Reduce, Reuse and Recycle

Practicing the three basic tenets of sustainability together with principles of feng shui keeps our wardrobe and closet resonating with life. Consultants agree that a wardrobe representing the five elements allows endless possibilities of creative combinations and reduces the need for having to keep up with new fashion trends. Shopping for such treasures at consignment and thrift stores, plus estate sales, allows us to reuse and repurpose clothing, energizing our budgets, closets and attitudes. Recycling items that pack closets and no longer suit our needs frees space and energy to create a wardrobe that is authentically ours.

The Practical Encyclopedia of Feng Shui, by Gill Hale, also contains helpful advice for bringing out an intended inner message and making a statement. The color green conveys the wood element, or individuals that are public spirited and energetic. Red suggests fire, the color of inspiring leaders. Supportive and loyal earth personalities gravitate to khaki, while resolute, metal people may select grey. Natural communicators that view life holistically will be reflected in the water element of black.

A feng shui philosophy provides guidelines for living in harmony with the natural world and in conscious awareness of life. Each choice expresses a stylistic living intention that will be noticed by the world.
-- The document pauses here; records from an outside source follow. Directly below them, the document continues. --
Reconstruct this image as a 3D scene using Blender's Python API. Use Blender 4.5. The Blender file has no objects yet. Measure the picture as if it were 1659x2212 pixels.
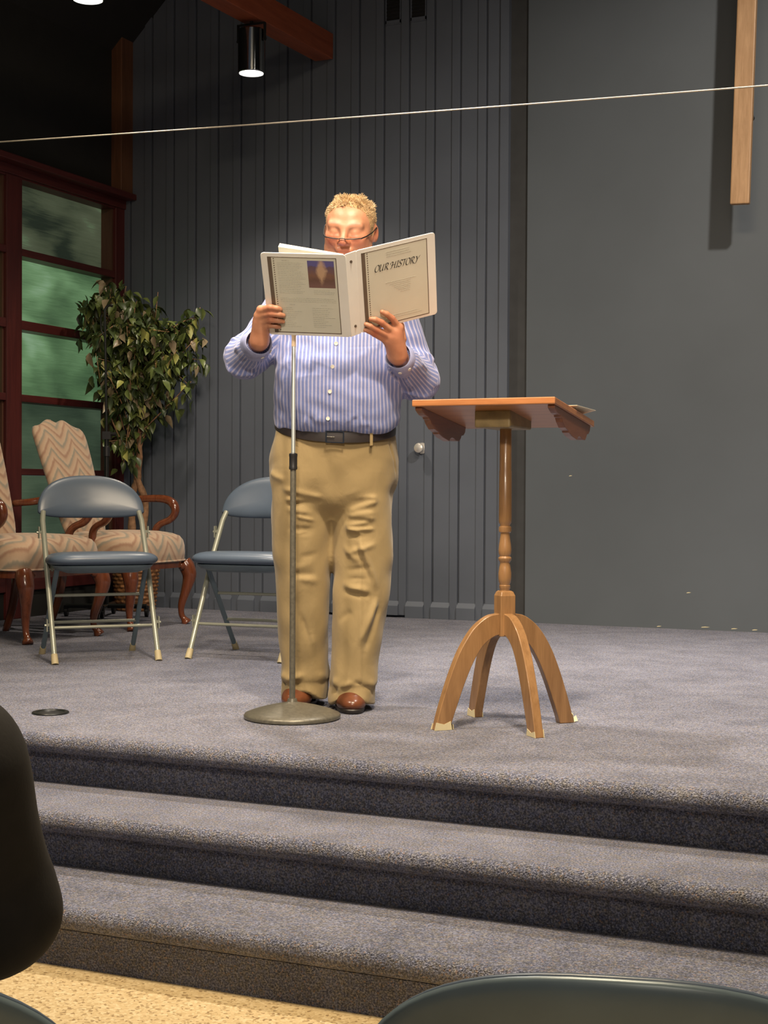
import bpy, math, random
import numpy as np
from mathutils import Vector, Matrix
R = math.radians
C = bpy.context.scene.collection
SC = bpy.context.scene
YAW = R(23.6)
SZ = 0.465                                   # stage height above the hall floor

# ------------------------------------------------------------------ camera
cd = bpy.data.cameras.new('camera'); cam = bpy.data.objects.new('camera', cd); C.objects.link(cam)
cd.sensor_fit = 'HORIZONTAL'; cd.sensor_width = 36.0; cd.lens = 36.0 * 3200 / 1659
cam.matrix_world = (Matrix.Translation((0, 0, 1.205)) @ Matrix.Rotation(YAW, 4, 'Z')
                    @ Matrix.Rotation(math.pi / 2 - 0.0144, 4, 'X') @ Matrix.Rotation(0.005, 4, 'Z'))
cd.clip_start = 0.05
SC.camera = cam
# ------------------------------------------------------------------ light
SC.view_settings.view_transform = 'Standard'; SC.view_settings.look = 'None'
SC.view_settings.exposure = 0.0; SC.view_settings.gamma = 1.0; SC.view_settings.use_curve_mapping = False
w = bpy.data.worlds.new('world'); SC.world = w; w.use_nodes = True
w.node_tree.nodes['Background'].inputs[0].default_value = (0.70, 0.80, 1.0, 1)
w.node_tree.nodes['Background'].inputs[1].default_value = 0.09

def spot(name, loc, target, power, color, size_deg=70, blend=0.6, radius=0.06):
    l = bpy.data.lights.new(name, 'SPOT'); l.energy = power; l.color = color
    l.spot_size = R(size_deg); l.spot_blend = blend; l.shadow_soft_size = radius
    o = bpy.data.objects.new(name, l); C.objects.link(o); o.location = loc
    o.rotation_euler = (Vector(target) - Vector(loc)).to_track_quat('-Z', 'Y').to_euler()
    return o
WARM = (1.0, 0.83, 0.64)
spot('stage_spot_front', (-0.7, 2.5, 4.6), (-1.9, 4.6, 1.0), 500, WARM, 60, 0.9, .10)
spot('stage_spot_left', (-3.3, 2.5, 4.4), (-2.0, 4.7, 0.9), 430, WARM, 58, 0.9, .12)
spot('stage_spot_top', (-2.9, 4.9, 4.7), (-1.2, 4.4, 0.5), 640, (1, .90, .80), 84, 0.8, .10)
spot('stage_spot_back', (-0.7, 5.7, 4.9), (-0.8, 5.9, 0), 640, (1, .91, .82), 66, 0.9, .10)
spot('wall_spot', (0.6, 4.2, 4.9), (-1.3, 7.9, 1.6), 760, (1, .90, .78), 72, 1.0, .10)
spot('hall_spot_rear', (0.2, -1.5, 4.0), (-2.2, 5.2, 1.5), 800, (1, .84, .68), 34, 1.0, .25)
def area(name, loc, target, power, size, color):
    al = bpy.data.lights.new(name, 'AREA'); al.energy = power; al.size = size; al.color = color
    ao = bpy.data.objects.new(name, al); C.objects.link(ao); ao.location = loc
    ao.rotation_euler = (Vector(target) - Vector(loc)).to_track_quat('-Z', 'Y').to_euler()
area('hall_light', (-0.9, 2.5, 4.5), (-1.2, 2.3, 0), 190, 1.2, (1, .80, .54))
area('hall_light_back', (1.2, -1.3, 3.4), (-.2, 1.2, .2), 38, 1.2, (1, .84, .64))

# ------------------------------------------------------------------ material helpers
def srgb(r, g, b):
    f = lambda c: (c / 255 / 12.92) if c / 255 <= .04045 else ((c / 255 + .055) / 1.055) ** 2.4
    return (f(r), f(g), f(b), 1)

class NT:
    def __init__(s, name):
        s.m = bpy.data.materials.new(name); s.m.use_nodes = True
        s.t = s.m.node_tree; s.b = s.t.nodes['Principled BSDF']
    def n(s, typ, **kw):
        nd = s.t.nodes.new('ShaderNode' + typ)
        for k, v in kw.items(): setattr(nd, k, v)
        return nd
    def l(s, a, b): s.t.links.new(a, b)
    def val(s, sock, v):
        if hasattr(v, 'is_output'): s.l(v, sock)
        else: sock.default_value = v
    def math(s, op, a, b=0.0, c=None):
        nd = s.n('Math', operation=op); s.val(nd.inputs[0], a); s.val(nd.inputs[1], b)
        if c is not None: s.val(nd.inputs[2], c)
        return nd.outputs[0]
    def ramp(s, fac, stops, interp='LINEAR'):
        nd = s.n('ValToRGB'); cr = nd.color_ramp; cr.interpolation = interp
        while len(cr.elements) < len(stops): cr.elements.new(0.5)
        for e, (p, c) in zip(cr.elements, stops): e.position = p; e.color = c if len(c) == 4 else (*c, 1)
        s.l(fac, nd.inputs[0]); return nd.outputs[0]
    def obj(s, scale=(1, 1, 1)):
        tc = s.n('TexCoord'); mp = s.n('Mapping'); mp.inputs['Scale'].default_value = scale
        s.l(tc.outputs['Object'], mp.inputs['Vector']); return mp.outputs['Vector']
    def noise(s, vec, scale, detail=3, rough=.5, dist=0):
        nd = s.n('TexNoise'); nd.inputs['Scale'].default_value = scale; nd.inputs['Detail'].default_value = detail
        nd.inputs['Roughness'].default_value = rough; nd.inputs['Distortion'].default_value = dist
        s.l(vec, nd.inputs['Vector']); return nd.outputs['Fac']
    def mix(s, fac, a, b):
        nd = s.n('Mix', data_type='RGBA'); s.val(nd.inputs[0], fac); s.val(nd.inputs[6], a); s.val(nd.inputs[7], b)
        return nd.outputs[2]
    def bump(s, h, strength=.3, dist=.002):
        nd = s.n('Bump'); nd.inputs['Strength'].default_value = strength; nd.inputs['Distance'].default_value = dist
        s.l(h, nd.inputs['Height']); s.l(nd.outputs[0], s.b.inputs['Normal'])
    def set(s, color=None, rough=None, metal=None, **kw):
        if color is not None: s.val(s.b.inputs['Base Color'], color)
        if rough is not None: s.val(s.b.inputs['Roughness'], rough)
        if metal is not None: s.val(s.b.inputs['Metallic'], metal)
        for k, v in kw.items(): s.val(s.b.inputs[k.replace('_', ' ')], v)
        return s

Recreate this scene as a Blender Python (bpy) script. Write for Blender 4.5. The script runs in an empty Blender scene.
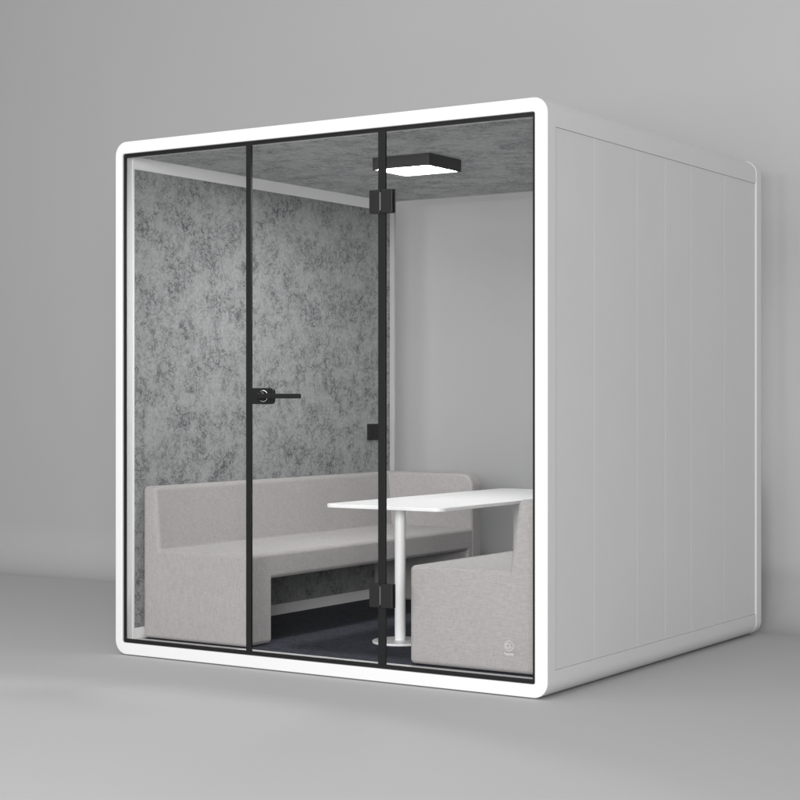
import bpy, bmesh, math, random
from mathutils import Vector, Matrix
random.seed(4)
S = bpy.context.scene
C = S.collection
W, D, H = 2.2, 2.2, 2.3
FL = 0.055      # interior floor level (carpet)
CE = 2.245      # interior ceiling level

# ------------------------------------------------------------------ materials
def mat(name, col, rough=0.5, spec=0.5, metal=0.0):
    m = bpy.data.materials.new(name); m.use_nodes = True
    b = m.node_tree.nodes['Principled BSDF']
    b.inputs['Base Color'].default_value = (*col, 1)
    b.inputs['Roughness'].default_value = rough
    b.inputs['Specular IOR Level'].default_value = spec
    b.inputs['Metallic'].default_value = metal
    return m, m.node_tree, b

def N(nt, typ, **kw):
    n = nt.nodes.new(typ)
    for k, v in kw.items(): setattr(n, k, v)
    return n

def coords(nt, scale=(1, 1, 1)):
    tc = N(nt, 'ShaderNodeTexCoord'); mp = N(nt, 'ShaderNodeMapping')
    mp.inputs['Scale'].default_value = scale
    nt.links.new(tc.outputs['Object'], mp.inputs['Vector'])
    return mp.outputs['Vector']

def noise(nt, vec, scale, detail=4, rough=0.5, dist=0.0):
    n = N(nt, 'ShaderNodeTexNoise')
    n.inputs['Scale'].default_value = scale; n.inputs['Detail'].default_value = detail
    n.inputs['Roughness'].default_value = rough; n.inputs['Distortion'].default_value = dist
    nt.links.new(vec, n.inputs['Vector'])
    return n.outputs['Fac']

def ramp(nt, fac, stops):
    r = N(nt, 'ShaderNodeValToRGB')
    els = r.color_ramp.elements
    while len(els) < len(stops): els.new(0.5)
    for e, (p, c) in zip(els, stops):
        e.position = p; e.color = (c, c, c, 1) if isinstance(c, (int, float)) else (*c, 1)
    nt.links.new(fac, r.inputs['Fac'])
    return r.outputs['Color']

def math_(nt, op, a, b=None, c=None):
    n = N(nt, 'ShaderNodeMath', operation=op)
    for i, v in enumerate((a, b, c)):
        if v is None: continue
        if isinstance(v, (int, float)): n.inputs[i].default_value = v
        else: nt.links.new(v, n.inputs[i])
    return n.outputs[0]

def mix(nt, fac, a, b, blend='MIX'):
    n = N(nt, 'ShaderNodeMix', data_type='RGBA', blend_type=blend)
    for s, v in ((n.inputs['Factor'], fac), (n.inputs[6], a), (n.inputs[7], b)):
        if isinstance(v, (int, float)): s.default_value = v
        elif isinstance(v, tuple): s.default_value = (*v, 1)
        else: nt.links.new(v, s)
    return n.outputs[2]

def bump(nt, b, h, strength=0.3, dist=0.002):
    n = N(nt, 'ShaderNodeBump'); n.inputs['Strength'].default_value = strength
    n.inputs['Distance'].default_value = dist
    nt.links.new(h, n.inputs['Height']); nt.links.new(n.outputs[0], b.inputs['Normal'])

def coated(name, col, rough, spec=0.5, amp=0.02):
    m, nt, b = mat(name, col, rough, spec)
    v = coords(nt)
    f = noise(nt, v, 3.0, 5, 0.6)
    c = mix(nt, f, tuple(x * (1 - amp) for x in col), tuple(min(1, x * (1 + amp)) for x in col))
    nt.links.new(c, b.inputs['Base Color'])
    bump(nt, b, noise(nt, v, 900, 2), 0.05, 0.0005)
    return m

M_white = coated('white_powder_coat', (0.70, 0.70, 0.70), 0.42, 0.4)
M_panel = coated('white_side_panel', (0.68, 0.68, 0.68), 0.45, 0.4, 0.03)
M_grey = coated('pale_grey_trim', (0.80, 0.80, 0.80), 0.5, 0.4)
M_bead = coated('grey_bead', (0.40, 0.40, 0.40), 0.5, 0.3)
M_black = coated('black_aluminium', (0.010, 0.010, 0.0105), 0.5, 0.22, 0.15)
M_hinge = coated('dark_hinge_metal', (0.014, 0.014, 0.0145), 0.36, 0.35, 0.1)
M_lamp = coated('dark_lamp_housing', (0.045, 0.045, 0.045), 0.5, 0.4, 0.1)
M_table = coated('white_table_laminate', (0.80, 0.80, 0.80), 0.32, 0.45, 0.01)
M_chrome, _, _ = mat('polished_ring', (0.85, 0.85, 0.85), 0.12, 0.5, 1.0)
M_print, _, _ = mat('white_print', (0.9, 0.9, 0.9), 0.5)
M_pin, _, _ = mat('hinge_pin_steel', (0.12, 0.12, 0.12), 0.4, 0.5, 0.6)
M_logo, _, _ = mat('pale_print', (0.60, 0.59, 0.585), 0.6)
M_dark, _, _ = mat('dark_rubber', (0.02, 0.02, 0.02), 0.8)
M_groove, _, _ = mat('panel_backing', (0.42, 0.42, 0.42), 0.7)

# felt: pale grey fibre mat with dark hair-like fibres gathered in clouds
def felt(name, lo, hi, dark, sc=(1, 1, 1), amt=0.76):
    m, nt, b = mat(name, (0.25, 0.25, 0.25), 0.95, 0.15)
    v = coords(nt, sc)
    base = noise(nt, v, 60, 4, 0.7)
    c = mix(nt, ramp(nt, base, [(0.3, 0), (0.7, 1)]), lo, hi)
    soft = noise(nt, v, 6.5, 5, 0.62, 0.4)
    c = mix(nt, ramp(nt, soft, [(0.40, 0.0), (0.62, 0.28)]), c, tuple(x * 0.55 for x in lo))
    clouds = ramp(nt, noise(nt, v, 6.5, 5, 0.7, 0.3), [(0.42, 0.30), (0.58, 1.0)])
    total = None
    for s, w, off in ((8, 0.015, 0), (14, 0.022, 7), (25, 0.034, 13)):
        mp = N(nt, 'ShaderNodeMapping'); mp.inputs['Location'].default_value = (off, off * 2, off)
        mp.inputs['Rotation'].default_value = (off, off * .3, 0)
        nt.links.new(v, mp.inputs['Vector'])
        f = noise(nt, mp.outputs[0], s, 3, 0.6, 1.5)
        f = math_(nt, 'ABSOLUTE', math_(nt, 'SUBTRACT', f, 0.5))
        f = ramp(nt, f, [(0.0, 1.0), (w * .5, 0.85), (w, 0.0)])
        total = f if total is None else math_(nt, 'MAXIMUM', total, f)
    brk = ramp(nt, noise(nt, v, 26, 3, 0.7), [(0.38, 0), (0.50, 1)])
    k = math_(nt, 'MULTIPLY', math_(nt, 'MULTIPLY', total, clouds), brk)
    k = math_(nt, 'MULTIPLY', k, amt)
    c = mix(nt, k, c, dark)
    nt.links.new(c, b.inputs['Base Color'])
    bump(nt, b, base, 0.35, 0.003)
    return m
M_felt = felt('grey_fibre_felt', (0.245, 0.250, 0.250), (0.350, 0.356, 0.356), (0.034, 0.037, 0.044))
M_feltc = felt('grey_ceiling_felt', (0.42, 0.425, 0.427), (0.62, 0.63, 0.63), (0.05, 0.055, 0.06), (1, 1, 1), 0.62)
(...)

Gail Condrick is an archetypal consultant and Nia Technique faculty member. Connect at GaelaVisions.com.

The Five Elements
Wood: associated with greens and blues, plants and flower prints.
Fire: represented by reds and products from living organisms like cottons, leather, silks or wools (or manmade substitutes) and animal prints.
Earth: reflected in yellows and earth-toned colors.
Metal: plays out in grays, whites, pastels and metallic fabrics.
Water: associated with black and dark colors and flowing lines.